- **DATA SECTION**:
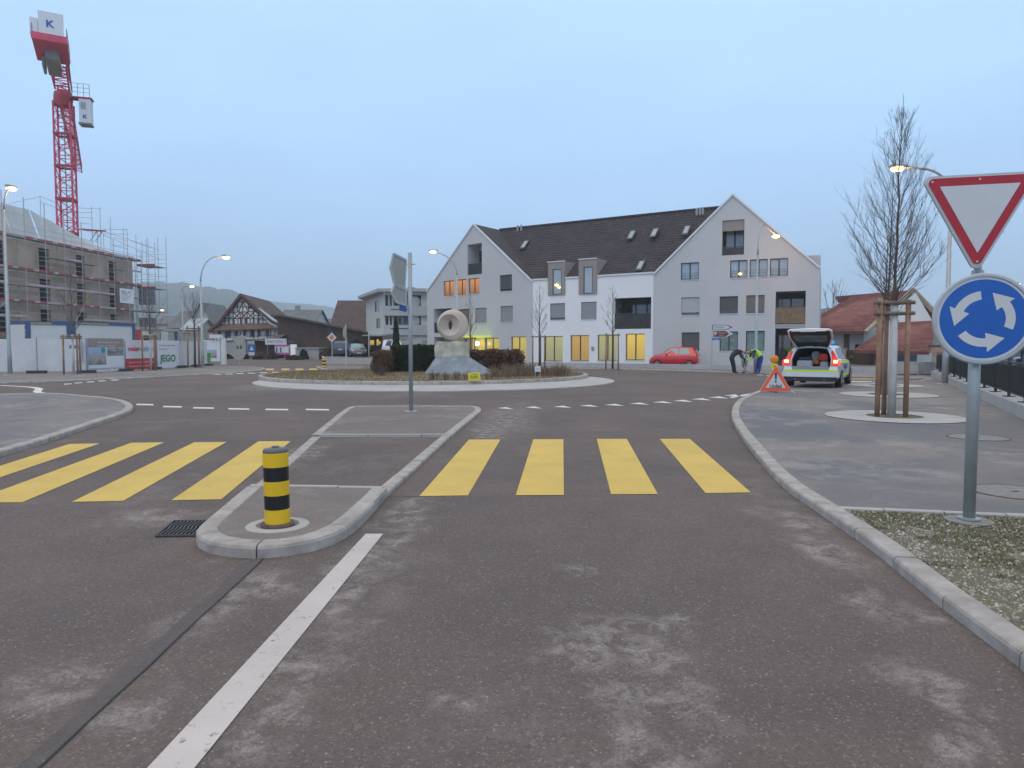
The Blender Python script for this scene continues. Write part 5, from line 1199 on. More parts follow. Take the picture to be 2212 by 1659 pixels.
g = MB(); g.box(-.35, .35, -.03, .0, zc_ - .85, zc_ - .5); g.build('plate', M_BWH, ws)
# white house with balconies
M_WHH = mat('offwhite_plaster', (.56, .56, .53), .9, .05, .4); M_PAR = mat('balcony_parapet', (.40, .42, .43), .8, .08)
wa, wb, wc = D(791, 700, 86), D(829, 700, 75), D(930, 700, 75)
wh = thing('balcony_house', 'white flat roofed house with two rows of balconies and satellite dishes', 'house')
PWl = Plane((wa.x, wa.y), (wb.x, wb.y)); PWf = Plane((wb.x, wb.y), (wc.x, wc.y)); ztop = D(829, 631, 75).z
for pl, nm in ((PWl, 'l'), (PWf, 'f')):
    M = Matrix.Translation(pl.A) @ Matrix.Rotation(pl.ang, 4, 'Z')
    if nm == 'l':
        rw = [pl.rect(811, 672 - 20, 819, 697 - 22), pl.rect(813, 689, 821, 704 + 4)]
        rw = [pl.rect(811, 651, 820, 674), pl.rect(813, 688, 821.5, 709)]
        rw[0] = pl.rect(810, 650, 819.5, 673)
        o = wall_mesh([(0, 0), (pl.L, 0), (pl.L, ztop), (0, ztop)], rw + [pl.rect(797, 727, 826, 775)[:2] + (0, D(810, 727, 80).z)], .25).build('wall', M_WHH, wh); o.matrix_basis = M
        bz = pl.rect(797, 727, 826, 775); g = MB(); g.quad((bz[0], .26, 0), (bz[1], .26, 0), (bz[1], .26, bz[3]), (bz[0], .26, bz[3])); o = g.build('shop_front', M_DARK, wh); o.matrix_basis = M
        for r in rw:
            x0, x1, z0, z1 = r; g = MB(); g.box(x0, x1, .1, .16, z0, z1); o = g.build('window', M_GLASSB, wh); o.matrix_basis = M
            g = MB(); g.box(x0 - .05, x0 + .1, .03, .099, z0, z1); g.box(x1 - .1, x1 + .05, .03, .099, z0, z1); g.build('frame', M_FRAME, o, kind='stuff')
        for u0, v0, u1, v1 in ((800, 735, 808, 745), (814, 733, 818, 746), (819, 737, 822, 744)):
            r = pl.rect(u0, v0, u1, v1, .2); g = MB(); g.box(r[0], r[1], .17, .2, r[2], r[3]); o = g.build('lit_window', M_LITB, wh); o.matrix_basis = M
    else:
        z = [D(870, v, 75).z for v in (637, 661, 682, 702, 724)]
        H = [(.15, pl.L, z[1], z[0], 1.6), (.15, pl.L, z[3], z[2], 1.6)]
        o = wall_mesh([(0, 0), (pl.L, 0), (pl.L, ztop), (0, ztop)], H, 1.6).build('wall', M_WHH, wh); o.matrix_basis = M
        for za, zb, zt in ((z[2], z[1], z[0]), (z[4], z[3], z[2])):
            g = MB(); g.box(.0, pl.L, -.35, -.02, za, zb); o = g.build('balcony_parapet', M_PAR, wh); o.matrix_basis = M
            g = MB(); g.box(pl.rect(845, 650, 870, 660)[0], pl.rect(845, 650, 885, 660)[1], -.37, -.352, zb - .42, zb - .34); o = g.build('parapet_slot', M_DARK, wh); o.matrix_basis = M
            g = MB(); g.quad((.15, 1.58, zb), (pl.L, 1.58, zb), (pl.L, 1.58, zt), (.15, 1.58, zt)); o = g.build('balcony_back', M_PAR, wh, fix=False); o.matrix_basis = M
            for u0, u1, mm, y in ((838, 841, M_WHH, .2), (846, 849, M_WHH, .2), (850, 856, M_GLASS, 1.4), (862, 868, M_GLASS, 1.4), (879, 908, mat('balcony_dark', (.10, .09, .085), .9, .2), 1.2), (909, 930, M_WHH, .1)):
                a, b = pl.rect(u0, 650, u1, 660)[:2]; g = MB(); g.box(a, b, y, y + .06, zb, zt - .02); o = g.build('balcony_panel', mm, wh); o.matrix_basis = M
            a, zc_ = pl.hit(895, 651.6 if zt > 6 else 692, .0); g = MB(); g.lathe([(0, .16), (.45, .09), (.66, 0), (.68, .03), (.45, .13), (0, .2)], 20, Matrix.Translation((a, .6, zc_)) @ Matrix.Rotation(pi / 2 + .15, 4, 'X') @ Matrix.Rotation(0, 4, 'Y')); o = g.build('satellite_dish', M_CWH, wh, smooth=True); o.matrix_basis = M
        g = MB(); g.box(pl.rect(910, 700, 925, 742)[0], pl.L, -.03, -.005, D(918, 745, 75).z, D(918, 735, 75).z); o = g.build('cellar_window', M_BLIND, wh); o.matrix_basis = M
g = MB(); c1, c2, c3 = wa, wb, wc; u_ = Vector((0, 0, ztop)); pts = [Vector((c1.x - .9, c1.y - .3, 0)) + u_, Vector((c2.x - .4, c2.y - .9, 0)) + u_, Vector((c3.x, c3.y - .9, 0)) + u_, Vector((c3.x, 92, 0)) + u_, Vector((c1.x - .9, 92, 0)) + u_]; g.prism(pts, (0, 0, .32)); g.build('flat_roof', mat('roof_fascia', (.40, .41, .42), .7, .1), wh)
g = MB(); p = D(791, 726, 85); q = D(829, 723, 74); g.prism([(p.x - .4, p.y - .6, p.z), (q.x, q.y - 1.6, p.z - .15), (q.x + 1, q.y, p.z), (p.x + .5, p.y, p.z)], (0, 0, .15)); g.build('shop_canopy', M_CONCD, wh)
g = MB(); p = D(797, 770, 78); g.tube([(p.x, 78, .3), (p.x, 78, 3.1)], .06, 6); g.build('canopy_post', M_TRIM, wh)
# ------------------------------------------------------------------ red roofed houses on the right
M_REDR = mat('red_tile_roof', (.185, .062, .055), .85, .25, 1.2, .4, 12, world=True, var2=(.23, .085, .07))
M_RWALL = mat('chalet_wall', (.52, .53, .52), .9, .06, .5); M_WOODB = mat('brown_wood', (.14, .085, .06), .9, .25, 2)
M_VERGE = mat('pale_wood_verge', (.34, .29, .22), .85, .15, 2)
rh = thing('red_roof_house', 'house with large red tiled roof and white gable behind the tree stakes', 'house')
Y0 = 60.0
def RP(u, v, Y=Y0): return D(u, v, Y)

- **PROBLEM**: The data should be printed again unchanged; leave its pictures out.

- **COMPLETED EXERCISE**:
The Blender Python script for this scene continues. Write part 5, from line 1199 on. More parts follow. Take the picture to be 2212 by 1659 pixels.
g = MB(); g.box(-.35, .35, -.03, .0, zc_ - .85, zc_ - .5); g.build('plate', M_BWH, ws)
# white house with balconies
M_WHH = mat('offwhite_plaster', (.56, .56, .53), .9, .05, .4); M_PAR = mat('balcony_parapet', (.40, .42, .43), .8, .08)
wa, wb, wc = D(791, 700, 86), D(829, 700, 75), D(930, 700, 75)
wh = thing('balcony_house', 'white flat roofed house with two rows of balconies and satellite dishes', 'house')
PWl = Plane((wa.x, wa.y), (wb.x, wb.y)); PWf = Plane((wb.x, wb.y), (wc.x, wc.y)); ztop = D(829, 631, 75).z
for pl, nm in ((PWl, 'l'), (PWf, 'f')):
    M = Matrix.Translation(pl.A) @ Matrix.Rotation(pl.ang, 4, 'Z')
    if nm == 'l':
        rw = [pl.rect(811, 672 - 20, 819, 697 - 22), pl.rect(813, 689, 821, 704 + 4)]
        rw = [pl.rect(811, 651, 820, 674), pl.rect(813, 688, 821.5, 709)]
        rw[0] = pl.rect(810, 650, 819.5, 673)
        o = wall_mesh([(0, 0), (pl.L, 0), (pl.L, ztop), (0, ztop)], rw + [pl.rect(797, 727, 826, 775)[:2] + (0, D(810, 727, 80).z)], .25).build('wall', M_WHH, wh); o.matrix_basis = M
        bz = pl.rect(797, 727, 826, 775); g = MB(); g.quad((bz[0], .26, 0), (bz[1], .26, 0), (bz[1], .26, bz[3]), (bz[0], .26, bz[3])); o = g.build('shop_front', M_DARK, wh); o.matrix_basis = M
        for r in rw:
            x0, x1, z0, z1 = r; g = MB(); g.box(x0, x1, .1, .16, z0, z1); o = g.build('window', M_GLASSB, wh); o.matrix_basis = M
            g = MB(); g.box(x0 - .05, x0 + .1, .03, .099, z0, z1); g.box(x1 - .1, x1 + .05, .03, .099, z0, z1); g.build('frame', M_FRAME, o, kind='stuff')
        for u0, v0, u1, v1 in ((800, 735, 808, 745), (814, 733, 818, 746), (819, 737, 822, 744)):
            r = pl.rect(u0, v0, u1, v1, .2); g = MB(); g.box(r[0], r[1], .17, .2, r[2], r[3]); o = g.build('lit_window', M_LITB, wh); o.matrix_basis = M
    else:
        z = [D(870, v, 75).z for v in (637, 661, 682, 702, 724)]
        H = [(.15, pl.L, z[1], z[0], 1.6), (.15, pl.L, z[3], z[2], 1.6)]
        o = wall_mesh([(0, 0), (pl.L, 0), (pl.L, ztop), (0, ztop)], H, 1.6).build('wall', M_WHH, wh); o.matrix_basis = M
        for za, zb, zt in ((z[2], z[1], z[0]), (z[4], z[3], z[2])):
            g = MB(); g.box(.0, pl.L, -.35, -.02, za, zb); o = g.build('balcony_parapet', M_PAR, wh); o.matrix_basis = M
            g = MB(); g.box(pl.rect(845, 650, 870, 660)[0], pl.rect(845, 650, 885, 660)[1], -.37, -.352, zb - .42, zb - .34); o = g.build('parapet_slot', M_DARK, wh); o.matrix_basis = M
            g = MB(); g.quad((.15, 1.58, zb), (pl.L, 1.58, zb), (pl.L, 1.58, zt), (.15, 1.58, zt)); o = g.build('balcony_back', M_PAR, wh, fix=False); o.matrix_basis = M
            for u0, u1, mm, y in ((838, 841, M_WHH, .2), (846, 849, M_WHH, .2), (850, 856, M_GLASS, 1.4), (862, 868, M_GLASS, 1.4), (879, 908, mat('balcony_dark', (.10, .09, .085), .9, .2), 1.2), (909, 930, M_WHH, .1)):
                a, b = pl.rect(u0, 650, u1, 660)[:2]; g = MB(); g.box(a, b, y, y + .06, zb, zt - .02); o = g.build('balcony_panel', mm, wh); o.matrix_basis = M
            a, zc_ = pl.hit(895, 651.6 if zt > 6 else 692, .0); g = MB(); g.lathe([(0, .16), (.45, .09), (.66, 0), (.68, .03), (.45, .13), (0, .2)], 20, Matrix.Translation((a, .6, zc_)) @ Matrix.Rotation(pi / 2 + .15, 4, 'X') @ Matrix.Rotation(0, 4, 'Y')); o = g.build('satellite_dish', M_CWH, wh, smooth=True); o.matrix_basis = M
        g = MB(); g.box(pl.rect(910, 700, 925, 742)[0], pl.L, -.03, -.005, D(918, 745, 75).z, D(918, 735, 75).z); o = g.build('cellar_window', M_BLIND, wh); o.matrix_basis = M
g = MB(); c1, c2, c3 = wa, wb, wc; u_ = Vector((0, 0, ztop)); pts = [Vector((c1.x - .9, c1.y - .3, 0)) + u_, Vector((c2.x - .4, c2.y - .9, 0)) + u_, Vector((c3.x, c3.y - .9, 0)) + u_, Vector((c3.x, 92, 0)) + u_, Vector((c1.x - .9, 92, 0)) + u_]; g.prism(pts, (0, 0, .32)); g.build('flat_roof', mat('roof_fascia', (.40, .41, .42), .7, .1), wh)
g = MB(); p = D(791, 726, 85); q = D(829, 723, 74); g.prism([(p.x - .4, p.y - .6, p.z), (q.x, q.y - 1.6, p.z - .15), (q.x + 1, q.y, p.z), (p.x + .5, p.y, p.z)], (0, 0, .15)); g.build('shop_canopy', M_CONCD, wh)
g = MB(); p = D(797, 770, 78); g.tube([(p.x, 78, .3), (p.x, 78, 3.1)], .06, 6); g.build('canopy_post', M_TRIM, wh)
# ------------------------------------------------------------------ red roofed houses on the right
M_REDR = mat('red_tile_roof', (.185, .062, .055), .85, .25, 1.2, .4, 12, world=True, var2=(.23, .085, .07))
M_RWALL = mat('chalet_wall', (.52, .53, .52), .9, .06, .5); M_WOODB = mat('brown_wood', (.14, .085, .06), .9, .25, 2)
M_VERGE = mat('pale_wood_verge', (.34, .29, .22), .85, .15, 2)
rh = thing('red_roof_house', 'house with large red tiled roof and white gable behind the tree stakes', 'house')
Y0 = 60.0
def RP(u, v, Y=Y0): return D(u, v, Y)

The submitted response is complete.